A View for all Reasons - Part Five

Written and published June 19, 1999

This should be the last article about views - unless someone comes up with a question I've left unanswered by the end of this week's column. So here goes... we'll see how well I've covered everything. This week we look at copying and moving files.

Mix and Match

In the past few weeks you've seen the best of using List and Icon views. Of course, nothing on the Mac is black and white (or even gray or platinum). Here on the Mac, you can have a colorful mix of views. You get to use the right view at the right time, when it's handy -- or just when you feel like it.

To move a file from one folder to another while in list view, you click the arrow beside the folder that contains the file (so you can see the file you need to move). Then you simply drag the file up or down until it lands on the folder into which you want it to land. But what happens when your list of folders is longer than your screen can reveal? Then you need to do some scrolling - which can be easy, or can be a pain.

To do the scroll thing:

  1. Click the arrow beside the folder that contains the file.
  2. Click on the file, then begin to drag it up or down toward the destination folder. (Press Option while you drag if you want to make a copy the file instead of just moving it.)
  3. If you're moving a file downward, when you hit the bottom of the window, slowly move your cursor into the gray scroll area. If you're moving a file upward, when you hit the top of the window, slowly move your cursor into the title bar. When the tip of the arrow hits the gray area, or title bar, the window scrolls. The further down you move the arrow, the faster the scrolling.
  4. When the destination folder is in view bring the tip of the arrow over that folder so it becomes selected, release the mouse to drop the file into that folder.
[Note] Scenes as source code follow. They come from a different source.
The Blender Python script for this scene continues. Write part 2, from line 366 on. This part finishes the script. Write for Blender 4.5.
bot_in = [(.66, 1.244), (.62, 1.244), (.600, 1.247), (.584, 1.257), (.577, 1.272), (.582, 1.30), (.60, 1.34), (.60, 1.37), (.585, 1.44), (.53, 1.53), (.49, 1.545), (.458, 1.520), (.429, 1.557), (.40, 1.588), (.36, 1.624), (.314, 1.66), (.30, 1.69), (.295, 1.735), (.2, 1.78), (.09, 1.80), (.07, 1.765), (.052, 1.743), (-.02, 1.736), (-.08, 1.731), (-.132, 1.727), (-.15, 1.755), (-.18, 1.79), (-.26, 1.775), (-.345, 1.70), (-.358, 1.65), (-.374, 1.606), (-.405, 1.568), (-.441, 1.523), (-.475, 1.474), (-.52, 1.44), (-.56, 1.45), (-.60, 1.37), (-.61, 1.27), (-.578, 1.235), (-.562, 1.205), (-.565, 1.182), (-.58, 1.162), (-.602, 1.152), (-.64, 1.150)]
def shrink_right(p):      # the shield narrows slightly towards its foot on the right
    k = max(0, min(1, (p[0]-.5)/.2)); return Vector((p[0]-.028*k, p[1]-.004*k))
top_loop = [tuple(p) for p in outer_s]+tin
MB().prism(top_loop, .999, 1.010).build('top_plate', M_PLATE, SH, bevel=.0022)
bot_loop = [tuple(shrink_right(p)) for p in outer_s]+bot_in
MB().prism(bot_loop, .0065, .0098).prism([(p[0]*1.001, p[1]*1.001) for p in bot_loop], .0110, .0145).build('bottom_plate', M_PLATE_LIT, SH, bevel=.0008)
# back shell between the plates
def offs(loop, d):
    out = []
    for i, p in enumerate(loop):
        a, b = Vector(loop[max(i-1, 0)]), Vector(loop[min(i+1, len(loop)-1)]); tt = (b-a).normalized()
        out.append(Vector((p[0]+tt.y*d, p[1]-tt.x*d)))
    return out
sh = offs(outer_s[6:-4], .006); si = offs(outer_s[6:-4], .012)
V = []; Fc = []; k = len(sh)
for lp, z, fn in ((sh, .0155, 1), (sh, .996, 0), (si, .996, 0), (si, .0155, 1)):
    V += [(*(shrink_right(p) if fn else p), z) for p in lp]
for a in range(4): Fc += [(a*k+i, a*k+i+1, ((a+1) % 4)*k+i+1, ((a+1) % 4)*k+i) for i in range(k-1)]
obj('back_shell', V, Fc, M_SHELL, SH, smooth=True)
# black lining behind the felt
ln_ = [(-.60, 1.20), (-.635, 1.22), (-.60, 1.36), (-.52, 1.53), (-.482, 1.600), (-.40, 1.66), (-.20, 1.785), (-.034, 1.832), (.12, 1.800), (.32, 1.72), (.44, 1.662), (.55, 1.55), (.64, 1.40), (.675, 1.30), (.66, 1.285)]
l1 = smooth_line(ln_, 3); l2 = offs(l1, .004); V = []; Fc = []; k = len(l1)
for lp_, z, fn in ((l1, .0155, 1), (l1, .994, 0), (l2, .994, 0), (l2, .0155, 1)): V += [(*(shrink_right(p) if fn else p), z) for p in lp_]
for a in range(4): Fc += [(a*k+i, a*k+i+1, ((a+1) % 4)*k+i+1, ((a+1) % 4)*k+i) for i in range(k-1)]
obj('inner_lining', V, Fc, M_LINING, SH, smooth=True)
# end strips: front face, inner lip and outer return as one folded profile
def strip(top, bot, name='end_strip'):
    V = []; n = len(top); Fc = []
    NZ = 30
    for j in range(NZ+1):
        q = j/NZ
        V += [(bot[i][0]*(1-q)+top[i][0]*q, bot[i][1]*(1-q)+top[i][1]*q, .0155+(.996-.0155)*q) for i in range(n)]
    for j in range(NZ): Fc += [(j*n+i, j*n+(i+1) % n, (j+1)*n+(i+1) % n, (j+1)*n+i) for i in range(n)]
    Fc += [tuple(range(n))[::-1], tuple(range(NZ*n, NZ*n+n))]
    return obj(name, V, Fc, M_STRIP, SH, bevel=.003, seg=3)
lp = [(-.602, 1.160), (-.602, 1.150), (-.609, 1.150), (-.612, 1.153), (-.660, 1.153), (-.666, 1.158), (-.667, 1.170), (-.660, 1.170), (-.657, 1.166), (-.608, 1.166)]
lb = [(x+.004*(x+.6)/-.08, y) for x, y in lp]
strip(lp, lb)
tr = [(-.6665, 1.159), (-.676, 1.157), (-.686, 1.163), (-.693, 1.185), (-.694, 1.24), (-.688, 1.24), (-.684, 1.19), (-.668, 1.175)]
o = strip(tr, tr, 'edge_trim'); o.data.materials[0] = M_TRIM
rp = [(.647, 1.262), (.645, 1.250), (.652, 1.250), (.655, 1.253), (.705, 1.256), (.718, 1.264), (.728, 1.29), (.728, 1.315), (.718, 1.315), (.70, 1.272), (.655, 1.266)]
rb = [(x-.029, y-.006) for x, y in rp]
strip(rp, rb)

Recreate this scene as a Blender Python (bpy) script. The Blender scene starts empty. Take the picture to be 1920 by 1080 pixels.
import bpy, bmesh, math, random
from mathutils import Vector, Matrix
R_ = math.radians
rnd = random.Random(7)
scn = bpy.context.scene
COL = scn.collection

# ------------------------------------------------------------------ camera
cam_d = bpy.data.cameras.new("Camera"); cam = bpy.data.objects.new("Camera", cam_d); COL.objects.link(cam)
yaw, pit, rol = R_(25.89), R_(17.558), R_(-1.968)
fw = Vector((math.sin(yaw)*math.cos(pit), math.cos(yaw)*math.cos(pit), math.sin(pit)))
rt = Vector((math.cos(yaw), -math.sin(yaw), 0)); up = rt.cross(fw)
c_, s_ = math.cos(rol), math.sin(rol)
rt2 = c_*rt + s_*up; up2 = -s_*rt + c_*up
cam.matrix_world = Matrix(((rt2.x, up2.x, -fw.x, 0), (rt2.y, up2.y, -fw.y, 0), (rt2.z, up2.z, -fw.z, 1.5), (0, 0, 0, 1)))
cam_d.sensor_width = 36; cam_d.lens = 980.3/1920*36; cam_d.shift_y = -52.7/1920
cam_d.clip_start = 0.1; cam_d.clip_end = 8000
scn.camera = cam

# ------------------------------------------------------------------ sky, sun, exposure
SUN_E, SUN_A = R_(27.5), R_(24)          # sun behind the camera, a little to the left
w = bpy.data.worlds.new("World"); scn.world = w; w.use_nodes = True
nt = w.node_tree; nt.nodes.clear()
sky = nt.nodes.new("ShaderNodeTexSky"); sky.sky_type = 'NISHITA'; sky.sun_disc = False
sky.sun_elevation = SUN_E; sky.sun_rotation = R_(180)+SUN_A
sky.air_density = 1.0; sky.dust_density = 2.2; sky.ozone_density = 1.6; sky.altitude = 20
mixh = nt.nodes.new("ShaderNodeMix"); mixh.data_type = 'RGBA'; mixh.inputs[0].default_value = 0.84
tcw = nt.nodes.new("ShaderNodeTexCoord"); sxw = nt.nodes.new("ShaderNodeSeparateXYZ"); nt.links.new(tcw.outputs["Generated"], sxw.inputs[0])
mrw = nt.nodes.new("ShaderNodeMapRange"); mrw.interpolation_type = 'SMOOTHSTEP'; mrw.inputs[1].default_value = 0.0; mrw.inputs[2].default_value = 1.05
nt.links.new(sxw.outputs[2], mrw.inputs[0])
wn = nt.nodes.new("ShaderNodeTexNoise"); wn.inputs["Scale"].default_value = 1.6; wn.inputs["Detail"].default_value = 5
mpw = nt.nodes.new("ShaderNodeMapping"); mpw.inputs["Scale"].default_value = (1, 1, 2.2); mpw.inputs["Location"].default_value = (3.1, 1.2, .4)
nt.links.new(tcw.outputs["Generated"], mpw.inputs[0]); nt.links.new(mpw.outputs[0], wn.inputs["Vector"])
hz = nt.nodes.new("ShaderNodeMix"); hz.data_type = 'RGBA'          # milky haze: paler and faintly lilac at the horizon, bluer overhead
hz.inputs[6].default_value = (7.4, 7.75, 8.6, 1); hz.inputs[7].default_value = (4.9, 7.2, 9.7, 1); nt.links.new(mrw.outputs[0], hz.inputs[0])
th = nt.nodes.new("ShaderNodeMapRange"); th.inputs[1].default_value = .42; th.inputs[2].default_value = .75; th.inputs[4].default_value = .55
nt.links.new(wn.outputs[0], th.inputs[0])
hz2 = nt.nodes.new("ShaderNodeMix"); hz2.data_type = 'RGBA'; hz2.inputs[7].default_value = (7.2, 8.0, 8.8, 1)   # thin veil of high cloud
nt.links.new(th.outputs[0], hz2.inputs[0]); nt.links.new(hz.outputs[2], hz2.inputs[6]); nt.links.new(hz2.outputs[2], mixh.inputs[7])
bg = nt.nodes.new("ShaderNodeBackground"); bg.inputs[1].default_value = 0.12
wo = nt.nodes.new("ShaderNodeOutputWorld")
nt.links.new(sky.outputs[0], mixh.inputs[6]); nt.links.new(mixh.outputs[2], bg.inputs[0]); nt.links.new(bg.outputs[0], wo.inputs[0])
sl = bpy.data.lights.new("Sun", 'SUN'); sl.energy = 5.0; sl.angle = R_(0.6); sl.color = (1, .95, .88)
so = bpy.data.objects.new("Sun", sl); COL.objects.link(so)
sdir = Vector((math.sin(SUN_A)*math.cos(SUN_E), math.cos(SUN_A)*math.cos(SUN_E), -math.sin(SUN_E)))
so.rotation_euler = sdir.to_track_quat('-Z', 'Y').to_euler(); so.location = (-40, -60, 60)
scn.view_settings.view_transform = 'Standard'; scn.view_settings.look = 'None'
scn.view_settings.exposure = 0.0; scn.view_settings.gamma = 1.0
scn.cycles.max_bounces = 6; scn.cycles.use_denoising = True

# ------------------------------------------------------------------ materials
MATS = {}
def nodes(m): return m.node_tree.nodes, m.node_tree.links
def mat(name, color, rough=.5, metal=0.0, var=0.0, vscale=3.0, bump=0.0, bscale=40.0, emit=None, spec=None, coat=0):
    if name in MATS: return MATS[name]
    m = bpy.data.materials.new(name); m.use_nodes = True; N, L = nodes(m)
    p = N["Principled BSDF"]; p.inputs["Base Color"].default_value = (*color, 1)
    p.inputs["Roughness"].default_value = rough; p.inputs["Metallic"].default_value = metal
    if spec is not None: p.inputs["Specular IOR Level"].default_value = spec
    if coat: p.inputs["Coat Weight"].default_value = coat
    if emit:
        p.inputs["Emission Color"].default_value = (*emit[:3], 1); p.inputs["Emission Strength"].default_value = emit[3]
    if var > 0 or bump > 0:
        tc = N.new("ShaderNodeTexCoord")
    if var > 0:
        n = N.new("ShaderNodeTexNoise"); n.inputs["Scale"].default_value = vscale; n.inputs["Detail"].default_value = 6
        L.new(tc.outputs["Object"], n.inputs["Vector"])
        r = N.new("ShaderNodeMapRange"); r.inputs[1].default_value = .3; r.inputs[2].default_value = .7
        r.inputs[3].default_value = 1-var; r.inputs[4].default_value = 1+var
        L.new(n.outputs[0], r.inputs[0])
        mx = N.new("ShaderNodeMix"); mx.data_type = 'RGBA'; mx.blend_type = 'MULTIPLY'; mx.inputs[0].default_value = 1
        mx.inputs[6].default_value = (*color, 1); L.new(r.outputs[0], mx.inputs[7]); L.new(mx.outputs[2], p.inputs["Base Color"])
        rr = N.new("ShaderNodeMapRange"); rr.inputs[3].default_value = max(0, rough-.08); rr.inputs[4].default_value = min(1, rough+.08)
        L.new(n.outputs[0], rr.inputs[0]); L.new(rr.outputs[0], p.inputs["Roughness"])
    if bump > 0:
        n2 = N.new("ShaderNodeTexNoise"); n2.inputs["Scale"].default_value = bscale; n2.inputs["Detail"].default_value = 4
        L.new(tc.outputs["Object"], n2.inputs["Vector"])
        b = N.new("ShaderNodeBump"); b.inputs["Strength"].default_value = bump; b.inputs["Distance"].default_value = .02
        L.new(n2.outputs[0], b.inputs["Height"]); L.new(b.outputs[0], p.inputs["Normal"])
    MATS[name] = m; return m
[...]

Here are some things to know about scrolling:

Sometimes it takes a moment for scrolling to begin. Scroll speed depends on the number of items in your window and how far you need to scroll. With a few items, it'll scroll faster than you can keep up with. With many items the window scrolls more slowly so you have more control - and a longer wait. It's not just the number of folders you have in the window that effects speed and the distance you need to scroll; it's the number of exposed files. If you have many folders open (via the blue arrow to the folder's left), you have many files to scroll over. To speed up scrolling, before you move files in List View, close all unnecessarily open folders.

So what happens when you have a lot of files to move? One solution is to move all the files at once. This works if all the files are from the same folder. To move several files at once, use the usual Finder methods of multiple selection. The easiest method is to press Shift as you click on each file you wish to select. When they're all selected, click on any one of the selected files and drag it to the new folder. The others will come along for the ride.

However, that can be tricky. What if you don't have the hang of dragging long distance and don't want to deal with dropping a bunch of files in the wrong place by accident. (You'll get the hang of it soon enough, but we're talking right now. And right now you just may not be ready.) Since this is the Mac, it's no big deal - there are other solutions. Or what if the files you want to move are not all from the same folder? By staying in list view, you'd have to scroll long distance several times. But, since this is the Mac there's a better solution.

The solution:

  1. Keep your hard drive window set to List View so you can see all of the folders and their contents (with just a click on any folder's arrow).
  2. Double-click on the folder to which you will be moving some of your files. That way the destination folder is open as its own window and can be placed anywhere that's convenient.
  3. Size the folder any way that allows it to appear somewhere beside the hard drive window. Narrow down the hard drive window if needed. The destination folder can be viewed in any view that works for you.

In the case of a CD I am creating, I have folders set up by category, as shown. Inside some of these folders are two more folders, one that says Mac and one for Windows. I collect things for this CD in another folder and once in a while drag items into the appropriate folder letting them spring open to get the files into the Mac or Windows folder inside.

From now on, as you work you can open any folder, put it in any location, and set it to any view that works best for you at the time. Review the past columns if you need ideas.

Another Reader's Spring-Loaded Folders Tip

The day last week's column appeared, Ken Bruno wrote in with this helpful comment. If you tend to let your mouse rest over folders as you think, and find the folders springing open when you don't want them to, this is your solution.

I just read your article on MacCentral "A View for All Reasons - Part Four" and agree totally that spring-loaded folders are a great feature. I find, however, that they can be annoying since if you set the delay too long you wait forever and if you set it too short then you will often overdo it and go past your objective. The answer to this is to totally turn off spring-loaded folders. Even with the option turned off you can still hit the spacebar and the folder you are over will spring open. It's the best of both worlds and I use it all the time!